Lundi musical de l’Athénée avec Stanislas de Barbeyrac et Alphonse Cemin
Deux cycles charpentent le programme, mettant à l’honneur deux poètes français : Banalités composé par Francis Poulenc sur des poèmes de Guillaume Apollinaire et Les Illuminations par Benjamin Britten sur des textes d’Arthur Rimbaud. Entre ces deux œuvres, le public découvre des mélodies de deux compositeurs anglais, prédécesseurs de Britten : Roger Quilter (le texte anonyme Weep you no more et Come away, Death de Shakespeare) et Ivor Gurney (Sleep, de John Fletcher) ainsi qu’une pièce pour piano seul d'un successeur esthétique de Britten, George Benjamin (Meditation on Haydn’s name).

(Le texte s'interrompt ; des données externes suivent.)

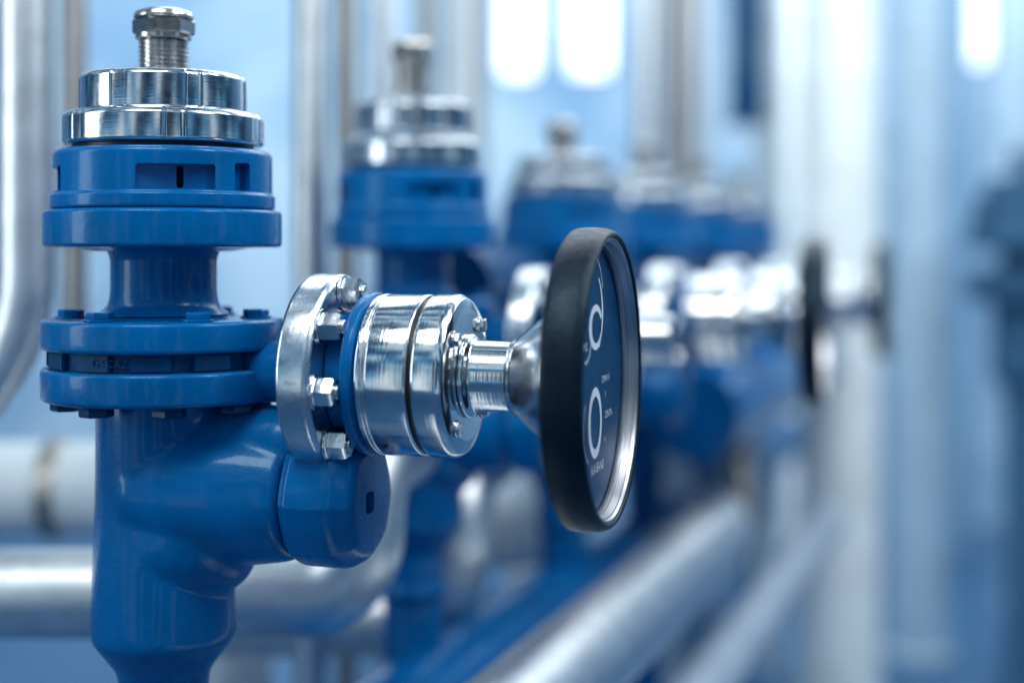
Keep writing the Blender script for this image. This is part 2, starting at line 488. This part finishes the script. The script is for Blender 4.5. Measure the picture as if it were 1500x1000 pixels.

En préambule, Stanislas de Barbeyrac s’adresse au public, confiant sa joie de pouvoir de nouveau se produire en concert ainsi qu’une certaine inquiétude sur le fait qu’il n’a pas donné de récital depuis 18 mois, et que ce genre « n’est pas un moment facile ». Plus habitué à la scène et à la projection vocale nécessaire pour chanter avec orchestre, l'interprète connaît les exigences du récital qui dévoile l’artiste dans sa plus grande intimité. Le Théâtre de l’Athénée, petite salle à l’italienne, offre un écrin idéal pour ce format de par son acoustique qui permet aux musiciens des nuances extrêmes, jusqu’au murmure, et offre également une proximité avec le public, mais exposant d’autant plus les artistes.
Dans Banalités de Poulenc, la diction impeccable du ténor permet à l'auditoire de savourer toutes les subtilités des poèmes d’Apollinaire tantôt humoristiques, tantôt graves. De nombreuses couleurs vocales sont utilisées : la voix projetée pour le caractère populaire de la Chanson d’Orkenise, les ports de voix afin de rendre la langueur d’Hôtel, la gouaille pour la valse Voyage à Paris et les nuances pianissimo dans Sanglots. Les intentions musicales sont cependant livrées avec une certaine modération, modération qui n’aura plus lieu dans Les Illuminations, le chanteur s’affirmant et s’engageant totalement.
Il déclame avec force la phrase emblématique de l’œuvre: « J'ai seul la clef de cette parade sauvage », démontrant également qu’il possède toutes les clés techniques lui permettant de surpasser les difficultés de l’œuvre, et d’en extraire les mille couleurs véhiculées par la musique et la poésie de Rimbaud.
C’est de toute sa puissance qu’il évoque le chaos des grandes villes, aussi bien dans l’aigu que dans le grave sonore et développé. Dans un grand contraste, il suspend sa voix délicatement dans Phrase, utilisant souplement le registre mixte et de tête. Comprenant parfaitement le texte, le public sourit à l’évocation de « cette cuisse, cette seconde cuisse et cette jambe de gauche » d’Antique et l'assistance est captivée par les talents de conteur du ténor. Sans faiblesse, les tourbillons vocalisés de Marine aboutissent sur la lumière éblouissante de l’aigu final et c’est dans un feu d’artifice coloré, changeant d’intention à chaque mesure, qu’il interprète Parade.
Le pianiste Alphonse Cemin (également Directeur artistique de ces lundis musicaux depuis leur résurrection en 2014) est un compagnon de longue date s’étant déjà produit en récital avec le ténor (notamment sur cette même scène en 2018). Le bonheur des deux musiciens de se retrouver en présence du public est palpable et renforce l'expressivité de chacun. Le programme comporte ainsi des parties de piano développées, révélant un musicien hors pair, un poète du piano et un grand accompagnateur. La délicatesse de son jeu dévoile toute la poésie de la Méditation on Haydn’s name de George Benjamin. Sa précision, son énergie et sa dextérité font oublier que Les Illuminations ont été créées pour voix et orchestre.
Si Stanislas de Barbeyrac avait quelques craintes au début du concert, les applaudissements chaleureux du public le rassurent et, se sentant encore en forme après cette heure musicale, il propose d’« essayer » d’interpréter l’air de Sigmund extrait de La Walkyrie de Wagner "Winterstürme wichen dem Wonnemond" (Les tempêtes hivernales ont fait place à l'heureuse lune). Essai applaudi.